### EXERCISE DETAILS
Scan the data beneath this task and copy each line that includes "Blender".

### MATERIAL TO PROCESS
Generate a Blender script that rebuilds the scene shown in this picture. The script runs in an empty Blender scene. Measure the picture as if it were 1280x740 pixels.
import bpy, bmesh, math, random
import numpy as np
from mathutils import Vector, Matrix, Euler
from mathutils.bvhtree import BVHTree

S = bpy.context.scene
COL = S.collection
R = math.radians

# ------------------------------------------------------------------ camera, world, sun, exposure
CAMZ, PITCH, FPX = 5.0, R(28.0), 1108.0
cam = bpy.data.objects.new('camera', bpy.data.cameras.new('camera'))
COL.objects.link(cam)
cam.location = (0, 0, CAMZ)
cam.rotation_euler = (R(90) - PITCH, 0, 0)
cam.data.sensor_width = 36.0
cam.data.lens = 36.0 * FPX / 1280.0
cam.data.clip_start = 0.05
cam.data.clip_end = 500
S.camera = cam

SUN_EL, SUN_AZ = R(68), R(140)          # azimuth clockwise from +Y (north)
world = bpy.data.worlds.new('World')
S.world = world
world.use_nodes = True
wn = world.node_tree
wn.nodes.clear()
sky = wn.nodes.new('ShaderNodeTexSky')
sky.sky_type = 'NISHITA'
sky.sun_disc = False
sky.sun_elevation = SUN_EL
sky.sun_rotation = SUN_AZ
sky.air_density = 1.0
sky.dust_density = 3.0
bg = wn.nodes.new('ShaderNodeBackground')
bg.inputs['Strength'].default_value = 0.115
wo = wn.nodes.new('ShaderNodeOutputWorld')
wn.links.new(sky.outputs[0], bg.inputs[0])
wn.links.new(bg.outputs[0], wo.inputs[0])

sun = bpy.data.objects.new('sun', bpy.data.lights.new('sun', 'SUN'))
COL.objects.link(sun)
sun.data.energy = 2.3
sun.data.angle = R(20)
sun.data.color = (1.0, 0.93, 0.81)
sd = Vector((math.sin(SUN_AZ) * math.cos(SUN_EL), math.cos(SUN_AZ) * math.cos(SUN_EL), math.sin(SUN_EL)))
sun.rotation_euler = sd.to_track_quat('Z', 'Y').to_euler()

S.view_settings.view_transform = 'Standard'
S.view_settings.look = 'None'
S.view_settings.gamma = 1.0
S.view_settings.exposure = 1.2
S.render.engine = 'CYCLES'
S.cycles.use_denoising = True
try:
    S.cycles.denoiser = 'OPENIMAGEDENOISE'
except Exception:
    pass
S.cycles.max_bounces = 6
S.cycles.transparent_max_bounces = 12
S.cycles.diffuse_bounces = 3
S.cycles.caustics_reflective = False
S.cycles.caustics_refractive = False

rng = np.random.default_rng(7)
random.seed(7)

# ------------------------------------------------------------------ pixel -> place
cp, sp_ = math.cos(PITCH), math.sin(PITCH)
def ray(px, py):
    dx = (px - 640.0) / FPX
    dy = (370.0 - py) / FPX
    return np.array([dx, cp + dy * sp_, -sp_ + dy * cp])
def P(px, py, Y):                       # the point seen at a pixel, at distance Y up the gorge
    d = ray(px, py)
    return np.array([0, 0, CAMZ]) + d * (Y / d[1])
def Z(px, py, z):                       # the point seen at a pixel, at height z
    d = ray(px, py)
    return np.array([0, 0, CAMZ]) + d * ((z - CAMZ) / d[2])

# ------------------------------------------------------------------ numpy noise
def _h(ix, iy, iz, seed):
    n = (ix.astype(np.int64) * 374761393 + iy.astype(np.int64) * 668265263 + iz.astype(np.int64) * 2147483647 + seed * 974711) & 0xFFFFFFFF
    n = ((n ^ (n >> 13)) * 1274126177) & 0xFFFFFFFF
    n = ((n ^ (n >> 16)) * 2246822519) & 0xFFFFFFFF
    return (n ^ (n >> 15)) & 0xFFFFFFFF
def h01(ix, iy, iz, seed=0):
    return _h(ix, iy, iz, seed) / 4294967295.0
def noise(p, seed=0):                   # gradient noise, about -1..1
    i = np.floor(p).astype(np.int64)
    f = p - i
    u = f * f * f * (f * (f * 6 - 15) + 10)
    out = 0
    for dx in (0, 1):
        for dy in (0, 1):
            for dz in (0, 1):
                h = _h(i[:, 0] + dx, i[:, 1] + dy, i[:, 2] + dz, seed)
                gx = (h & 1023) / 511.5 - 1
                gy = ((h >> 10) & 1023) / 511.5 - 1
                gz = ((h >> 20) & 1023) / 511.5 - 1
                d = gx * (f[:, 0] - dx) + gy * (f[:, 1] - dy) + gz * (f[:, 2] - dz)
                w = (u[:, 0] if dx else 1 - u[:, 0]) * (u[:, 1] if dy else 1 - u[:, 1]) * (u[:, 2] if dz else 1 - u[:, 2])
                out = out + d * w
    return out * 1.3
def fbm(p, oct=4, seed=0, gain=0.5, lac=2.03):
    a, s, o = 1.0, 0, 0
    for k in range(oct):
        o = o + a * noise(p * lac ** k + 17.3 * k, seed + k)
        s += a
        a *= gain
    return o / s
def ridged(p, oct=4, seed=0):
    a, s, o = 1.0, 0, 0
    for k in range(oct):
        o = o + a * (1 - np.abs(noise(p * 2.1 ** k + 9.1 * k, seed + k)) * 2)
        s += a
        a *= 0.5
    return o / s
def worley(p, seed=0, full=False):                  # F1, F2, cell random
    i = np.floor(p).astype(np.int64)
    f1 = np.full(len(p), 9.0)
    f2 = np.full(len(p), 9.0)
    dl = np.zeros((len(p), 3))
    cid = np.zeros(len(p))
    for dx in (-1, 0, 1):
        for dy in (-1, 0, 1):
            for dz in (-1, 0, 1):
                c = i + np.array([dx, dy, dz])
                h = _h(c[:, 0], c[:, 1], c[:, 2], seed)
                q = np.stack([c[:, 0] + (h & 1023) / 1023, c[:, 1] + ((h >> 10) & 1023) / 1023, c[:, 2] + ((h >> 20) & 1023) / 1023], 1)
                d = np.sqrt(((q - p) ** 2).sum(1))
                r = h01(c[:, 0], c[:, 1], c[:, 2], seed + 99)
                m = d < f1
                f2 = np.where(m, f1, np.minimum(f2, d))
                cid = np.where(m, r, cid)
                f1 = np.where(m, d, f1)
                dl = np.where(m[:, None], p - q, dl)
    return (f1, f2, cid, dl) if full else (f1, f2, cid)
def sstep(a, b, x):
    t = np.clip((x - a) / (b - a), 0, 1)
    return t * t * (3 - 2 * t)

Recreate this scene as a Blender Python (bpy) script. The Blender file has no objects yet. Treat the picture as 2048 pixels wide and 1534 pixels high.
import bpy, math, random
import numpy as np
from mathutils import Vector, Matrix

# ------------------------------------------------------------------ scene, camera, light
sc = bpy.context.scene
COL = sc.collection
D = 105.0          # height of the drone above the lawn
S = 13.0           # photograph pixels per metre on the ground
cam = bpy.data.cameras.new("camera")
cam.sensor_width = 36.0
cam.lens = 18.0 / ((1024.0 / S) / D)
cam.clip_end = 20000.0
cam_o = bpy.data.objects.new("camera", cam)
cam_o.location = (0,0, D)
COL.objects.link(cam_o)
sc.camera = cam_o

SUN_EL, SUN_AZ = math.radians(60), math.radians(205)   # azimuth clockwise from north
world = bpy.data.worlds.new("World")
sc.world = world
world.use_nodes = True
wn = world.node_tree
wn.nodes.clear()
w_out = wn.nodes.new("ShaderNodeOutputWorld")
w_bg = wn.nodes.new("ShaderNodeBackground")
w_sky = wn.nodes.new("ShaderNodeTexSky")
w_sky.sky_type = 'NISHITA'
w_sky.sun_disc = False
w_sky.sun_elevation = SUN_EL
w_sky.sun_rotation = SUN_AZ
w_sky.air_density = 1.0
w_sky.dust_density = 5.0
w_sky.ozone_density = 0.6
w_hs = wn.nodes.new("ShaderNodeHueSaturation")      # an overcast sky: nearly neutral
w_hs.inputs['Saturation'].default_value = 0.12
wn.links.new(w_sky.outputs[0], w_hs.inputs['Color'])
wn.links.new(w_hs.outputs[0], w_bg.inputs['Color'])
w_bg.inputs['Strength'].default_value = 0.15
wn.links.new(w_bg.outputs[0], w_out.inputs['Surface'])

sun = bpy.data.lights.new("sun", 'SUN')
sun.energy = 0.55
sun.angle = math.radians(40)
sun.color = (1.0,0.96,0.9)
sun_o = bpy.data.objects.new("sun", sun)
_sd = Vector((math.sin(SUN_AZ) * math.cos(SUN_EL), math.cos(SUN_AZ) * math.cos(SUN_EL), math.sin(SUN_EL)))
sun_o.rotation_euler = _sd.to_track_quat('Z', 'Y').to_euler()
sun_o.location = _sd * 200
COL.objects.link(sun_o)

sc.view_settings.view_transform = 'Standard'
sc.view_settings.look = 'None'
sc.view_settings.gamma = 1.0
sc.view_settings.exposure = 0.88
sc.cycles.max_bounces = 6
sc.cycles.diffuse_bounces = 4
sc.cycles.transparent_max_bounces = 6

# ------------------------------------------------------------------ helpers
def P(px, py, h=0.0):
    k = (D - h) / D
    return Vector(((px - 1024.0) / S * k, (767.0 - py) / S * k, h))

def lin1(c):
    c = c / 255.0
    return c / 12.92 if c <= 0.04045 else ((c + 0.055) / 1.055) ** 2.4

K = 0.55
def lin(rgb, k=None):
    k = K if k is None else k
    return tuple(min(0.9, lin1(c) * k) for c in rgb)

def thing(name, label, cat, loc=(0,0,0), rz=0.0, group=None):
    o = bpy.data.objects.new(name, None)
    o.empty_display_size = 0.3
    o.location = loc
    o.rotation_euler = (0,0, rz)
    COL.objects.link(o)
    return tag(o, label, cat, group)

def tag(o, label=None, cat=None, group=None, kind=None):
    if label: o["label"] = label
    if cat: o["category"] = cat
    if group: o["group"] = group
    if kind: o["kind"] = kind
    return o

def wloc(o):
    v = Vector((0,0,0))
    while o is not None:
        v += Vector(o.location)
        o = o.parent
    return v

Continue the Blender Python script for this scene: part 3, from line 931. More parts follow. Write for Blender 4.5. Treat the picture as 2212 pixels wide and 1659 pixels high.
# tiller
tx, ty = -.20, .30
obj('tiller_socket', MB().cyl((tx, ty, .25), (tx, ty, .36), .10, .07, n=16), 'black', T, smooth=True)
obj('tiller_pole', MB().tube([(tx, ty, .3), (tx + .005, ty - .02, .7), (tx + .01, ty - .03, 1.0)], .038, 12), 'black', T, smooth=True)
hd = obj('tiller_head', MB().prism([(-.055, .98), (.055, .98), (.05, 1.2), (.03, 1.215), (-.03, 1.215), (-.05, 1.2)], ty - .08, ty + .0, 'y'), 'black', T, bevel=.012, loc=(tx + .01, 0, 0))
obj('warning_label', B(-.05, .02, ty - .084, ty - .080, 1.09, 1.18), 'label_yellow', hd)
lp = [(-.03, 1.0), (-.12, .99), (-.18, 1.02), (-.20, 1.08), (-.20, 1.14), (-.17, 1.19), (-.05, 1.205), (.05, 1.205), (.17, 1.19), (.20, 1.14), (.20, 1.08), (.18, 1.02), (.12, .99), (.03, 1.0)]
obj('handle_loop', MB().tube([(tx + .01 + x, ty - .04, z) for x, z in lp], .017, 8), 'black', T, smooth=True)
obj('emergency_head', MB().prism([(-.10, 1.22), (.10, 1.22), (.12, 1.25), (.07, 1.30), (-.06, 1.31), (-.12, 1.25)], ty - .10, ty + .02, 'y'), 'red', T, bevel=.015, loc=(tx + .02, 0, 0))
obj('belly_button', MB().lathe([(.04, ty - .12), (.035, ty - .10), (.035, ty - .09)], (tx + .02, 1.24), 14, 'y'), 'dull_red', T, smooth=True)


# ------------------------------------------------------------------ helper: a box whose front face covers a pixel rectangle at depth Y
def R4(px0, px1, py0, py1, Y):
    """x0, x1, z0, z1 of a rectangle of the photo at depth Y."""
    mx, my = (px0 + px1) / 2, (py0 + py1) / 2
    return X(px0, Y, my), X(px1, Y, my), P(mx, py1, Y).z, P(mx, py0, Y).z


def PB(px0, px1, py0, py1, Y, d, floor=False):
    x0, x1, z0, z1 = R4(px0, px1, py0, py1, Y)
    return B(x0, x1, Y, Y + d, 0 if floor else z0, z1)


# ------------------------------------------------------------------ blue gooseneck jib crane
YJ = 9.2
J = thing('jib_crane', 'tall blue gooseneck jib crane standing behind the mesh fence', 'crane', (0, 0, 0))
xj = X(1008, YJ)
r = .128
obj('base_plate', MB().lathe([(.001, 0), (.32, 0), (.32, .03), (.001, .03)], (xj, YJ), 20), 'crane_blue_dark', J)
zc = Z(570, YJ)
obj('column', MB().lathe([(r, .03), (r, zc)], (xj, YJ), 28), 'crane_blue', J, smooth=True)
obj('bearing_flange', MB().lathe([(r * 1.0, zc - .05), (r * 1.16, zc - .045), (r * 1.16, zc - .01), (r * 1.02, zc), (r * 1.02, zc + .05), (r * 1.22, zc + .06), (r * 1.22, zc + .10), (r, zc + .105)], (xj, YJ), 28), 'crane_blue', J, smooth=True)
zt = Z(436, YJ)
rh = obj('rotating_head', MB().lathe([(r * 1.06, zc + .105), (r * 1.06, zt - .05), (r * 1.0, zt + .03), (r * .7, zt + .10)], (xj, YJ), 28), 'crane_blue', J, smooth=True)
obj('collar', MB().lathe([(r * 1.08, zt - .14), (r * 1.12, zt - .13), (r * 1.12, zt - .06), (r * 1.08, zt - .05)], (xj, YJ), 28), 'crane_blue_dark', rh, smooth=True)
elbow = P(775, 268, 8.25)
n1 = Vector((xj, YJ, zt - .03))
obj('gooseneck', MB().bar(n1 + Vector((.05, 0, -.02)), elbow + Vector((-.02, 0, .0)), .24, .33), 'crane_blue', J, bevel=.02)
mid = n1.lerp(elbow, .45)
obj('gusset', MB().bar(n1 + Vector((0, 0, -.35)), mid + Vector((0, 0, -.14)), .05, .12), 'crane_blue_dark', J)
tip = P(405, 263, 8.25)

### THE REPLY
Generate a Blender script that rebuilds the scene shown in this picture. The script runs in an empty Blender scene. Measure the picture as if it were 1280x740 pixels.
Recreate this scene as a Blender Python (bpy) script. The Blender file has no objects yet. Treat the picture as 2048 pixels wide and 1534 pixels high.
Continue the Blender Python script for this scene: part 3, from line 931. More parts follow. Write for Blender 4.5. Treat the picture as 2212 pixels wide and 1659 pixels high.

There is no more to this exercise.